Asmae Dachan, giornalista e scrittrice italo-siriana
“Non c’è il mare ad Aleppo” è il terzo libro di poesie della giornalista e scrittrice italo-siriana Asmae Dachan che con versi impregnati di delicatezza tratteggia i sentimenti e le esperienze più tragiche, insegnando a chi legge che solo attraverso la memoria si può andare verso il futuro, ne leggiamo un estratto “Non ho un calamaio”.
Anche Asmae Dachan racconta il suo personale rapporto con le parole e con la lingua poiché questa racconta delle identità, mentre il modo in cui ci esprimiamo racconta chi siamo e il mondo che abbiamo dentro. Sottolinea che a volte le viene rivolta la frase: “vieni da un altro mondo” e che la sua risposta è sempre la stessa: “quale è questo mondo?”
“Il titolo dell’incontro è molto bello, io sono nata ad Ancona e ho le mie radici lì e ad Aleppo, celebro entrambe nel mio libro e mi sono sempre espressa con la lingua italiana ma ad esempio i miei amici e la famiglia di lingua araba mi chiedono sempre “quando scrivi un libro in arabo? Noi non possiamo leggerti”. L’italiano è la lingua madre con cui ho scelto di esprimermi con cui mi sentivo più a mio agio nel narrare. A casa parlavo in arabo con i miei genitori, mentre a scuola e con i miei fratelli parlavo in italiano. Ho imparato che lo scolapiatti si chiamasse così da grande poiché era un vocabolo impiegato solo nell’uso domestico, familiare e quindi si utilizzava la parola araba.
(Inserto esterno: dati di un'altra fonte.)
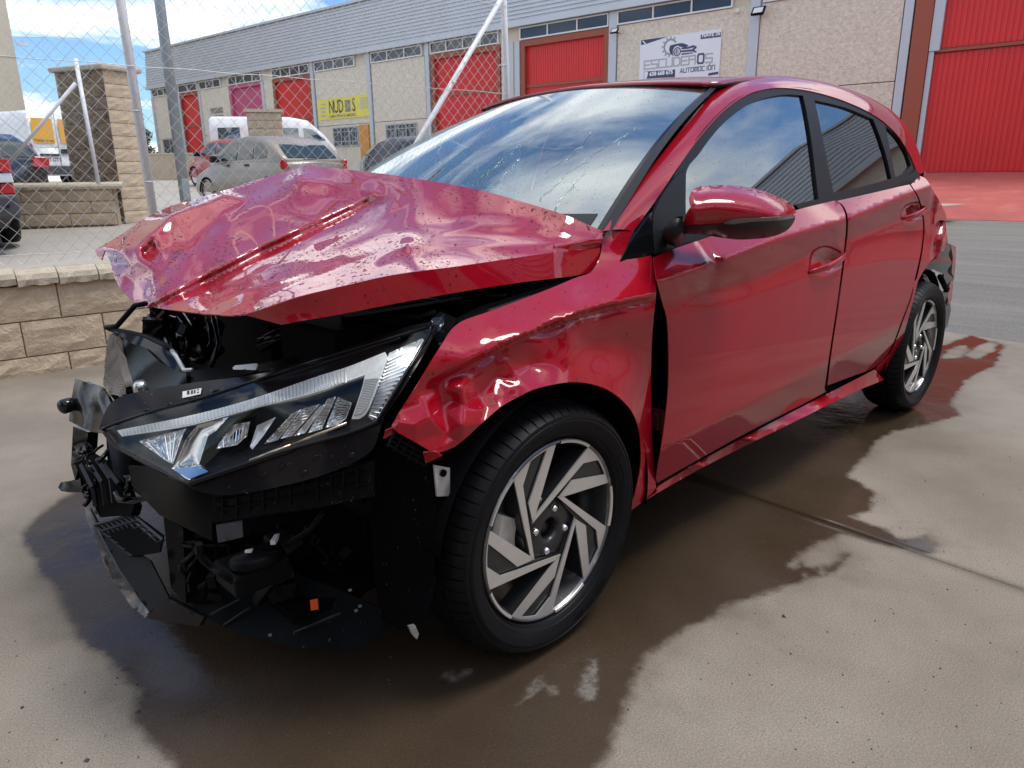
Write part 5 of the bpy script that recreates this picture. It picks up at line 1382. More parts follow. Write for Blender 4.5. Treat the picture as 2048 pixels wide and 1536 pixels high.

Un’altra cosa che facciamo è unire le due lingue, ad esempio, un termine detto in arabo al quale aggiungere il suffisso -issimo per esprimere un superlativo”.
Asmae conclude il suo intervento ricco di passione con un pensiero che racchiude il senso stesso dell’incontro e lo afferma in riferimento al conflitto palestinese per il quale si è sentita responsabile del dover unire i suoi due mondi e raccontare perché aveva possibilità di leggere fonti e storie in lingua originale: “conoscere la lingua madre con cui si esprimono le persone in un dato luogo ti consente di comprendere come loro si sentono, come si riferiscono a ciò che avviene”.